Federal Minister for Financial Services, Superannuation and Corporate Law, Chris Bowen, has moved to clear up two major problems surrounding the use of instalment warrants through proposed legislative amendments.
The first change involves the tax treatment of customised property warrants, such that a capital gains event will not be triggered when an instalment warrant is paid off and the property is transferred from the instalment trustee to the SMSF trustee.
DIY super expert Dan Butler from Melbourne law firm DBA says the change is a welcome one as it clarifies who the real owner of a property is for tax purposes and confirms that SMSF trustees will not be inadvertedly hit with a CGT bill.
“That’s very positive because it takes out a number of areas where there was confusion.”
The second proposed change clarifies the rules around who can recommend instalment warrants.

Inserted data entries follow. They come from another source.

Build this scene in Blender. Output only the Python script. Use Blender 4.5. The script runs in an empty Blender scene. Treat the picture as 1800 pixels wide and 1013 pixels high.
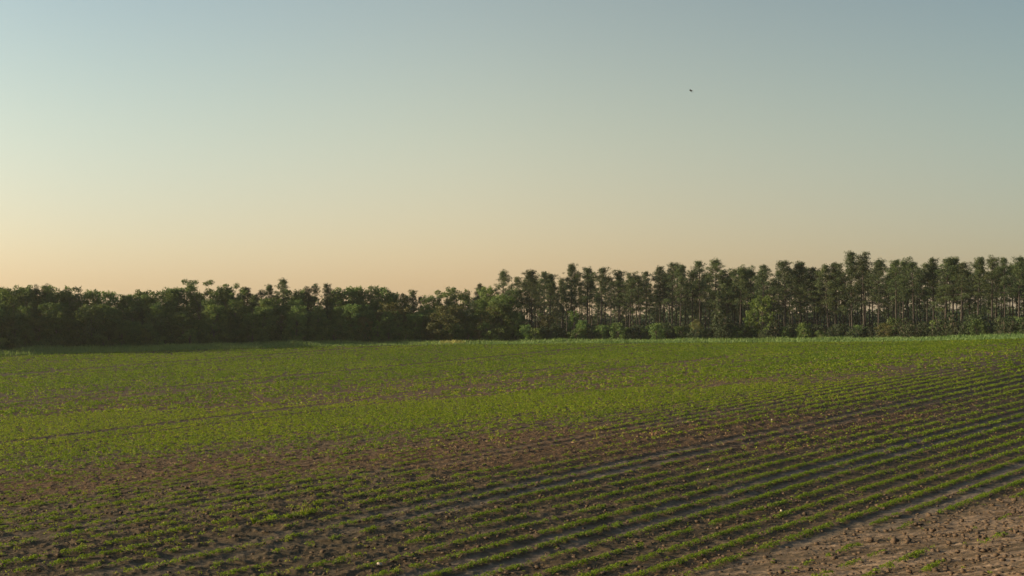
import bpy, bmesh, math, random
import numpy as np
from mathutils import Vector, Matrix

rng = np.random.default_rng(7)
random.seed(7)
S = bpy.context.scene
HAZE = .00011
C = S.collection

# ------------------------------------------------------------------ camera
F = 2500.0          # focal length in pixels of the 1800 px wide frame
HOR = 576.0         # row of the horizon
CAMZ = 5.0
cam_d = bpy.data.cameras.new('camera')
cam_d.sensor_width = 36.0
cam_d.lens = F / 1800.0 * 36.0
cam_d.shift_y = (HOR - 506.5) / 1800.0
cam_d.clip_start = 0.5
cam_d.clip_end = 20000
cam = bpy.data.objects.new('camera', cam_d)
cam.location = (0, 0, CAMZ)
cam.rotation_euler = (math.pi / 2, 0, 0)
C.objects.link(cam)
S.camera = cam

# ------------------------------------------------------------------ numpy helpers
def hash2(ix, iy, seed):
    h = (ix.astype(np.int64) * 374761393 + iy.astype(np.int64) * 668265263 + seed * 1442695041) & 0xffffffff
    h = ((h ^ (h >> 13)) * 1274126177) & 0xffffffff
    h = h ^ (h >> 16)
    return (h & 0xffff) / 65535.0

def vnoise(x, y, seed=0):
    ix = np.floor(x); iy = np.floor(y)
    fx = x - ix; fy = y - iy
    fx = fx * fx * (3 - 2 * fx); fy = fy * fy * (3 - 2 * fy)
    a = hash2(ix, iy, seed); b = hash2(ix + 1, iy, seed)
    c = hash2(ix, iy + 1, seed); d = hash2(ix + 1, iy + 1, seed)
    return (a * (1 - fx) + b * fx) * (1 - fy) + (c * (1 - fx) + d * fx) * fy

def fbm(x, y, seed=0, octv=4, gain=0.5):
    s = 0; amp = 1.0; tot = 0
    for o in range(octv):
        s = s + amp * vnoise(x, y, seed + o * 17)
        tot += amp; amp *= gain
        x = x * 2.03 + 5.2; y = y * 2.03 + 1.7
    return s / tot

def sstep(a, b, x):
    t = np.clip((x - a) / (b - a), 0, 1)
    return t * t * (3 - 2 * t)

# ------------------------------------------------------------------ the lie of the land
# The rows are straight in plan (X = T Y + c). The field is a shallow swale, and its
# shape follows from where the straight rows run: VX, VY is the point their images meet.
ROWT = 0.6
VX, VY = 2850.0, 440.0
ROW = 0.95 / math.cos(math.atan(ROWT))
_lu = np.log([.6, 5.2, 16.1, 19.6, 27.6, 31.5, 36.5, 45, 65, 100, 144, 200, 365])
_sv = np.array([.66, .546, .310, .267, .201, .181, .166, .151, .131, .106, .085, .066, .030])
_xs = np.linspace(-.5, 5.9, 640)
_ys = np.interp(_xs, _lu, _sv)
_k = np.exp(-np.linspace(-3.4, 3.4, 71) ** 2); _k /= _k.sum()
_yp = np.concatenate([_ys[0] - (_ys[1] - _ys[0]) * -1 * 0 + (_ys[0] - _ys[1]) * np.arange(35, 0, -1), _ys, _ys[-1] - (_ys[-2] - _ys[-1]) * np.arange(1, 36)])
_ys = np.convolve(_yp, _k, 'valid')
def Ssl(u):
    return np.interp(np.log(np.maximum(-u, .61)), _xs, _ys)
_ax = (np.array([-700, -300, 0, 300, 600, 900, 1300, 1800, 1950]) - 900) / F
_py = np.array([633, 632, 628.5, 619, 609, 604.5, 602.5, 598.5, 597.5])
_se = (_py - VY) / (VX - (900 + _ax * F))
_D = np.exp(np.interp(-_se, -_ys, _xs)) / (ROWT - _ax)
print('edge distances', _D.round())
_pD = np.polyfit(_ax, _D, 4)
ALO, AHI = -.50, .42
def edgeD(a):
    return np.polyval(_pD, np.clip(a, ALO, AHI))
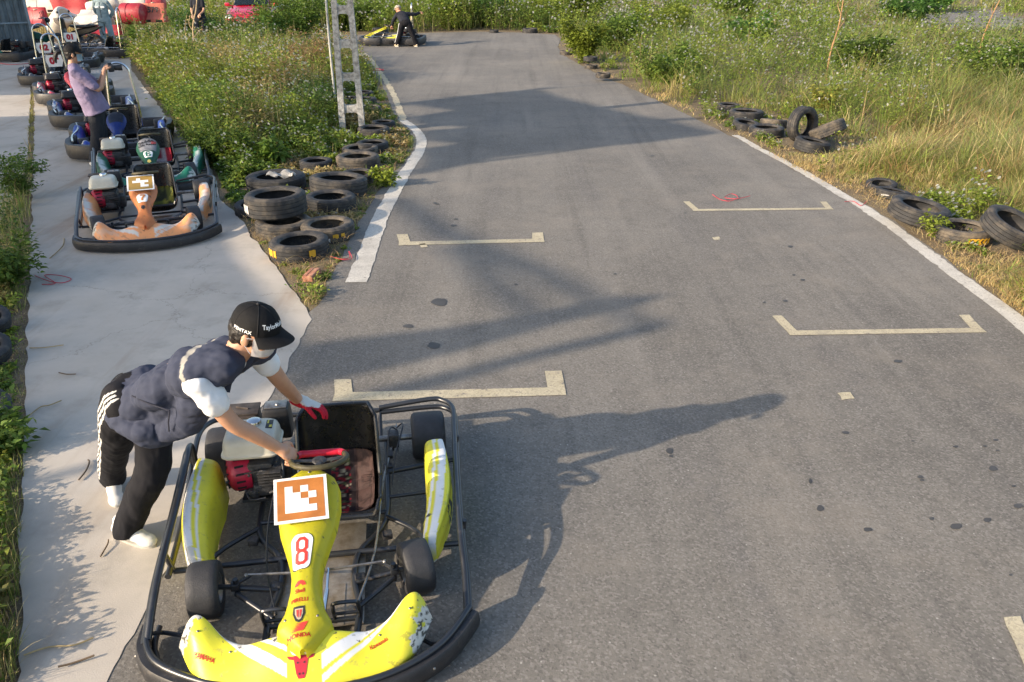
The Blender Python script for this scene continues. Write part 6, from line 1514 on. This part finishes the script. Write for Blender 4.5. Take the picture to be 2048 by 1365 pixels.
v.build('leafy_weeds', kind='stuff'); fl.build('white_wildflowers', kind='stuff', material=m_petal)
# beyond the bend
v, fl = weed_patch(RFAR, 170000, lambda X, Y_: (1.1 + .35 * f1(X, Y_)) * (1 - .5 * edge_low(X, Y_, asph_poly, 1.0)), wcol, flower=.3, margin=.3)
v.build('leafy_weeds', kind='stuff'); fl.build('white_wildflowers', kind='stuff', material=m_petal)
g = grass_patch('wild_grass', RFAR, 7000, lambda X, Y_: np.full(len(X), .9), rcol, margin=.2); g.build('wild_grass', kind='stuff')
# left field
def lh(X, Y_):
    e = np.minimum(1, edge_low(X, Y_, asph_poly, .4) * 2.5 + edge_low(X, Y_, conc_poly, .3) * 2.2)
    return np.clip(.50 + .26 * f1(X, Y_) + .14 * f2(X, Y_) + (Y_ - 8) * .028, .2, 1.15) * (1 - .75 * e) * np.clip((Y_ - 7.4) / 2.2, .14, 1) * np.interp(Y_, [20, 24, 60], [1, .72, .72])
def lcol(X, Y_):
    a = np.clip(.5 + .9 * f2(X + 12, Y_ + 4), 0, 1); c = mixc(np.tile(GREEN, (len(X), 1)), LIME[None] * 1.1, a); b = np.clip(-.1 + 1.1 * f1(X + 7, Y_ + 3), 0, 1); c = mixc(c, DEEP[None], b)
    r_ = np.clip(f2(X + 31, Y_) + .4 * f1(X, Y_ + 9) - .15, 0, 1) * 1.8; return mixc(c, (RUST[None] + STRAW[None]) * .5, np.clip(r_, 0, .85))
v, fl = weed_patch(LEFT, 300000, lh, lcol, flower=.17, lsize=.056, margin=.12, clear=1.35, keep=lambda X, Y_: (f2(X + 8, Y_ + 8) > -.9) & (Y_ > 8.6))
v.build('leafy_weeds', kind='stuff'); fl.build('white_wildflowers', kind='stuff', material=m_petal)
g = grass_patch('wild_grass', LEFT, 46000, per=30, spread=.09, keep=lambda X, Y_: f1(X + 2, Y_ + 6) > .05, hfun=lambda X, Y_: lh(X, Y_) * .85 + .02, colfun= lambda X, Y_: mixc(mixc(np.tile(OLIVE, (len(X), 1)), GREEN[None] * 1.3, np.clip(.5 + f2(X, Y_), 0, 1)), STRAW[None] * .85, (rng.uniform(0, 1, len(X)) < .28) * .9), margin=.03, clear=1.0); g.build('wild_grass', kind='stuff')
v = grass_patch('dry_straw', [(470, 440), (560, 440), (760, 250), (850, 250), (850, 330), (760, 440), (660, 600), (620, 630)], 4200, straw, lambda X, Y_: mixc(np.tile(STRAW, (len(X), 1)), RUST[None], rng.uniform(0, 1, len(X))), litter=True, margin=0., clear=.9, per=4); v.build('dry_straw', kind='stuff')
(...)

Only holders of an Australian Financial Services Licence will be able to recommend the warrants, meaning real estate agents, property brokers and some accountants will no longer be able to do so.
Philip La Greca, technical services director at SMSF advisory firm Multiport, says the new rules are a response to concerns that unscrupulous property spruikers may have been using instalment warrants to push property onto DIY super fund trustees.
“We now have a clear idea of the proper qualifications and licensing requirements for those who can advise on these things.”
Butler also supports the changes, but suggests they could add a bit more fuel to the fight between financial planners and accountants.
While the new changes will mean financial planners will be giving out most of the advice about instalment warrants, Butler points out that the complex tax issues surrounding warrants will need to be addressed by accountants.
“Financial planners are not quailed to give tax advice, accountants are not licensed to give financial product advice unless they have AFSL. We’ve got all these ill-equipped people who potentially can’t give tax advice.”
La Greca also notes there is a three-month window before the new rules come in, and hopes that there will not be a spike in unlicensed people trying to promote instalment warrants before the changes come in.